Preparatory sketch of James Martineau
There are many hidden treasures at Dr Williams's Library in London's Gordon Square but the most notable must be the wall paintings of Edward Armitage RA. The mural was painted in what was then the dining hall of University Hall (now the lecture hall of Dr Williams's Library) in memory of Henry Crabb Robinson. It was commissioned by his friends and completed by an advisory committee. 

Edward Armitage RA was a prominent figure in the Victorian art world and a regular exhibitor at the Royal Academy.

It shows Crabb Robinson surrounded by his most distinguished literary and artistic friends. These include Wordsworth, Coleridge, Mary and Charles Lamb and Blake. Crabb Robinson had travelled in Germany and this accounts for the portraits of Goethe, Tieck, von Schiller and Herder. In total there were 47 portraits. At the end Armitage added a self-portrait with palette and brushes in hand.

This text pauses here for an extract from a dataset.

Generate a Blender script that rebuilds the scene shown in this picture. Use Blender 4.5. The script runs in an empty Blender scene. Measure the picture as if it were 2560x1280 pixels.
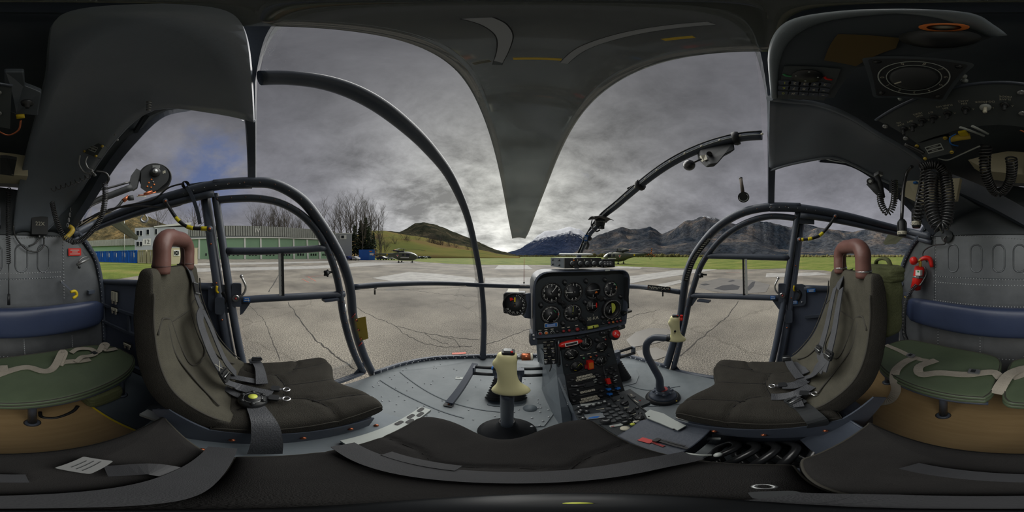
import bpy, math, random
from mathutils import Vector, Matrix, noise
PI = math.pi
sc = bpy.context.scene
C = sc.collection
CZ = 1.5          # camera height above the apron; all coordinates below are relative to the camera
# ---------------------------------------------------------------- camera
cd = bpy.data.cameras.new('camera'); cam = bpy.data.objects.new('camera', cd); C.objects.link(cam)
cd.type = 'PANO'
try: cd.cycles.panorama_type = 'EQUIRECTANGULAR'
except Exception: cd.panorama_type = 'EQUIRECTANGULAR'
cam.location = (0, 0, CZ); cam.rotation_euler = (PI/2, 0, 0)
cd.clip_start = 0.02; cd.clip_end = 20000
sc.camera = cam
sc.view_settings.view_transform = 'Standard'; sc.view_settings.look = 'None'
sc.view_settings.exposure = 0.0; sc.view_settings.gamma = 1.0; sc.view_settings.use_curve_mapping = False
sc.cycles.max_bounces = 8; sc.cycles.transparent_max_bounces = 24; sc.cycles.sample_clamp_indirect = 4
sc.cycles.use_denoising = True; sc.cycles.caustics_reflective = False; sc.cycles.caustics_refractive = False

def dirpx(px, py):
    lo = (px-1280)/2560*2*PI; e = (640-py)/1280*PI
    return Vector((math.cos(e)*math.sin(lo), math.cos(e)*math.cos(lo), math.sin(e)))
def P(px, py, x=None, y=None, z=None, d=None, r=None):
    v = dirpx(px, py)
    if x is not None: k = x/v.x
    elif y is not None: k = y/v.y
    elif z is not None: k = z/v.z
    elif d is not None: k = d/math.hypot(v.x, v.y)
    else: k = r
    return v*k
def PL(px, py, pt, n):                      # sight line meets a plane
    v = dirpx(px, py); return v*(pt.dot(n)/v.dot(n))
TILT = .022
def FZ(x): return -1.052 - TILT*x           # cabin floor (the helicopter stands slightly rolled)
FN = Vector((TILT, 0, 1)).normalized(); FP = Vector((0, 0, -1.052))
def PF(px, py, h=0): return PL(px, py, FP+Vector((0, 0, h)), FN)

# ---------------------------------------------------------------- sky and sun
w = bpy.data.worlds.new('sky'); sc.world = w; w.use_nodes = True
N = w.node_tree.nodes; L = w.node_tree.links; N.clear()
def nd(t, **k):
    n = N.new(t)
    for a, b in k.items(): setattr(n, a, b)
    return n
def mth(op, a, b=None, c=None, clamp=False):
    n = nd('ShaderNodeMath', operation=op); n.use_clamp = clamp
    for i, v in enumerate((a, b, c)):
        if v is None: continue
        if isinstance(v, (int, float)): n.inputs[i].default_value = v
        else: L.new(v, n.inputs[i])
    return n.outputs[0]
tc = nd('ShaderNodeTexCoord'); G = tc.outputs['Generated']
sep = nd('ShaderNodeSeparateXYZ'); L.new(G, sep.inputs[0])
zz = mth('MAXIMUM', sep.outputs[2], 0.0)
den = mth('ADD', zz, 0.22)
cx_ = mth('DIVIDE', sep.outputs[0], den); cy_ = mth('DIVIDE', sep.outputs[1], den)
cmb = nd('ShaderNodeCombineXYZ'); L.new(cx_, cmb.inputs[0]); L.new(cy_, cmb.inputs[1])
def nz(scale, det, rough, off, dist=0.0, vec=None):
    m = nd('ShaderNodeMapping'); L.new(vec or cmb.outputs[0], m.inputs[0]); m.inputs['Location'].default_value = off
    n = nd('ShaderNodeTexNoise'); L.new(m.outputs[0], n.inputs['Vector'])
    n.inputs['Scale'].default_value = scale; n.inputs['Detail'].default_value = det
    n.inputs['Roughness'].default_value = rough; n.inputs['Distortion'].default_value = dist
    return n.outputs[0]
n1 = nz(1.1, 9, .58, (3.1, 1.7, 0), .25)
n2 = nz(3.2, 10, .68, (7.3, 2.2, 4), .3)
n3 = nz(2.2, 7, .6, (1.3, 9.2, 2), .2, G)
def lobe(px, py, power):
    v = dirpx(px, py); d = nd('ShaderNodeVectorMath', operation='DOT_PRODUCT'); L.new(G, d.inputs[0])
    d.inputs[1].default_value = v
    return mth('POWER', mth('MAXIMUM', d.outputs['Value'], 0.0), power)
mixn = mth('ADD', mth('MULTIPLY', n1, .6), mth('MULTIPLY', n2, .4))
glow = mth('ADD', mth('MULTIPLY', lobe(1270, 500, 5), .80), mth('MULTIPLY', lobe(1000, 480, 14), .25))
cloud = mth('MULTIPLY_ADD', mth('SUBTRACT', mixn, .5), 4.3, .48, clamp=True)
amp = mth('MULTIPLY_ADD', glow, .44, .085)
base = mth('MULTIPLY_ADD', glow, .07, .118)
lum = mth('MULTIPLY_ADD', cloud, amp, base)
# bright break in the cloud just over the far valley
strip = mth('MULTIPLY', lobe(1255, 622, 320), mth('MULTIPLY_ADD', n3, 1.6, -.35, clamp=True))
lum = mth('ADD', lum, mth('MULTIPLY', strip, .55))
# darker towards the zenith and towards the rear
lum = mth('MULTIPLY', lum, mth('MULTIPLY_ADD', mth('POWER', zz, 1.1), -.62, 1.10))
ramp = nd('ShaderNodeMix', data_type='RGBA')
L.new(mth('MULTIPLY_ADD', lobe(1290, 520, 2), 1.0, 0.0, clamp=True), ramp.inputs[0])
ramp.inputs[6].default_value = (.98, .965, 1.08, 1); ramp.inputs[7].default_value = (1.02, 1.0, .93, 1)
mul = nd('ShaderNodeVectorMath', operation='SCALE'); L.new(ramp.outputs[2], mul.inputs[0]); L.new(lum, mul.inputs['Scale'])
# blue holes
def hole(px, py, pw, thr):
    l = lobe(px, py, pw)
    return mth('MULTIPLY', mth('MULTIPLY_ADD', l, 1.5, -.25, clamp=True), mth('MULTIPLY_ADD', mth('SUBTRACT', n3, thr), 6.0, .4, clamp=True))
hs = mth('ADD', mth('ADD', hole(530, 415, 26, .52), hole(1478, 425, 900, .5)), hole(250, 470, 50, .5), clamp=True)
mb = nd('ShaderNodeMix', data_type='RGBA'); L.new(mth('MULTIPLY', hs, .85), mb.inputs[0])
L.new(mul.outputs[0], mb.inputs[6]); mb.inputs[7].default_value = (.060, .088, .185, 1)
bg = nd('ShaderNodeBackground'); L.new(mb.outputs[2], bg.inputs[0]); bg.inputs[1].default_value = 1.62
out = nd('ShaderNodeOutputWorld'); L.new(bg.outputs[0], out.inputs[0])
def sun(name, px, py, energy, ang, col):
    ld = bpy.data.lights.new(name, 'SUN'); ld.energy = energy; ld.angle = math.radians(ang); ld.color = col
    o = bpy.data.objects.new(name, ld); C.objects.link(o); o.location = (0, 0, 30)
    o.rotation_euler = dirpx(px, py).to_track_quat('Z', 'Y').to_euler(); return o
sun('sun', 1240, 330, 3.9, 75, (1.0, .97, .93))   # the sun behind the bright cloud ahead, strongly diffused

# ---------------------------------------------------------------- materials
M_ = {}
def mat(name, col, rough=.6, metal=0, col2=None, ns=6, nd_=5, amt=1.0, bump=0, bs=60, spec=.5, emit=None, coat=0, cell=False):
    m = bpy.data.materials.new(name); m.use_nodes = True; t = m.node_tree; b = t.nodes['Principled BSDF']
    b.inputs['Roughness'].default_value = rough; b.inputs['Metallic'].default_value = metal
    b.inputs['Specular IOR Level'].default_value = spec
    if coat: b.inputs['Coat Weight'].default_value = coat
    c = t.nodes.new('ShaderNodeTexCoord')
    if col2 is not None:
        n = t.nodes.new('ShaderNodeTexNoise'); n.inputs['Scale'].default_value = ns; n.inputs['Detail'].default_value = nd_
        n.inputs['Roughness'].default_value = .65
        t.links.new(c.outputs['Object'], n.inputs['Vector'])
        r = t.nodes.new('ShaderNodeValToRGB'); r.color_ramp.elements[0].position = .5-.22/amt; r.color_ramp.elements[1].position = .5+.22/amt
        r.color_ramp.elements[0].color = (*col, 1); r.color_ramp.elements[1].color = (*col2, 1)
        t.links.new(n.outputs[0], r.inputs[0]); t.links.new(r.outputs[0], b.inputs['Base Color'])
    else: b.inputs['Base Color'].default_value = (*col, 1)
    if bump:
        if cell:
            n = t.nodes.new('ShaderNodeTexVoronoi'); n.inputs['Scale'].default_value = bs
        else:
            n = t.nodes.new('ShaderNodeTexNoise'); n.inputs['Scale'].default_value = bs; n.inputs['Detail'].default_value = 4
        t.links.new(c.outputs['Object'], n.inputs['Vector'])
        bp = t.nodes.new('ShaderNodeBump'); bp.inputs['Strength'].default_value = bump; bp.inputs['Distance'].default_value = .004
        t.links.new(n.outputs[0], bp.inputs['Height']); t.links.new(bp.outputs[0], b.inputs['Normal'])
    if emit:
        b.inputs['Emission Color'].default_value = (*emit, 1); b.inputs['Emission Strength'].default_value = 1
    M_[name] = m; return m
def s(r, g, b):
    f = lambda c: ((c/255+.055)/1.055)**2.4 if c > 10 else c/255/12.92
    return (f(r), f(g), f(b))
mat('frame', s(66, 73, 85), .4, col2=s(78, 85, 97), ns=9, bump=.1, bs=90)
mat('lining', s(112, 120, 130), .38, col2=s(124, 132, 142), ns=2.5, bump=.08, bs=120)
mat('liningdk', s(58, 66, 72), .5, col2=s(72, 79, 85), ns=4)
mat('skin', s(82, 90, 108), .5, col2=s(94, 102, 118), ns=3, bump=.05)
mat('silver', s(96, 100, 104), .34, .45, col2=s(132, 136, 140), ns=2.2, bump=.1, bs=14)
mat('rivet', s(190, 193, 196), .35, .3)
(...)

The entire mural was covered over in the mid-1950s under whitewash and wallpaper and is known from engravings. It was fascinating to see some of Armitage's preparatory sketches and two of the engravings in the exhibition expertly curated by Jane Giscombe, a conservator at Dr Williams's Library. Tom Sawyer's evening lecture gave an insight into the murals and was, of course, delivered in the Hall in which we were acutely aware they remain "hidden" surrounding us! Descendants of both Armitage and Crabb Robinson were in the audience.

Lady Byron talks to Rev F W Robertson
As a prominent Unitarian Crabb Robinson had many friends from the Unitarian community and these feature strongly illustrating their contribution to literary, cultural and political life. Mrs Barbauld and Lady Anne Byron are two Unitarian women included; both influential in the development of education. Other Unitarians are Gilbert Wakefield; scholar and "political fanatic", Mark Philips MP, Thomas Thornley MP, Edwin Field; lawyer and law reformer; and three Unitarian ministers; Revs James Martineau, Lant Carpenter and John James Tayler.

The exhibition at Dr Williams's Library can be viewed by appointment by telephoning 020 7387 3727.    

Friday, 26 February 2016

"I am Thomas" - Thomas Aikenhead Unitarian Martyr


"I am Thomas - a brutal comedy with songs", created by "Told by an Idiot", the composer Iain Johnstone and poet Simon Armitage is now on tour.

It tells the tale of Thomas Aikenhead - the last person to be executed in Britain for blasphemy.

Amongst other statements overheard, he denied the Trinity and was reported, tried, sentenced to death and publicly hanged. He is remembered as one of the Unitarian martyrs.

It provides a salutary tale when freedom of speech is still challenged in so many parts of the world and blasphemy remains a crime.

I have not seen it yet but hope to do so when it comes to London in late April at Wilton's Music Hall.



Wednesday, 3 February 2016

Unitarians "the awkward squad"

Screen shot of me asking a question to the Panel
The British Academy, the UK's premier body for humanities and the social sciences has been promoting consideration of the role of "Faith" and last week held a debate on the intriguing question "Who cares if Britain is not a Christian country?". It actually turned into a discussion of the role of the Church of England as the Established Church in England (but not of course in Scotland where the Church of Scotland is established nor in Wales or Northern Ireland which disestablished their Anglican churches).

Professor Iain McLean in his discussion of marriage law indicated that the Unitarians succeeded the Quakers as the "awkward squad" in the late 1700's. Unitarians were thought to be much more dangerous; they dressed like everyone else! (see from 58:50)

I managed to get called to ask the final question which asked about whether the Church of England would be willing to include multi-faith elements if it becomes more of a sect as speakers had suggested. This prompted the usual pithy and slightly humorous responses to the final question. This is found at 1:23:46.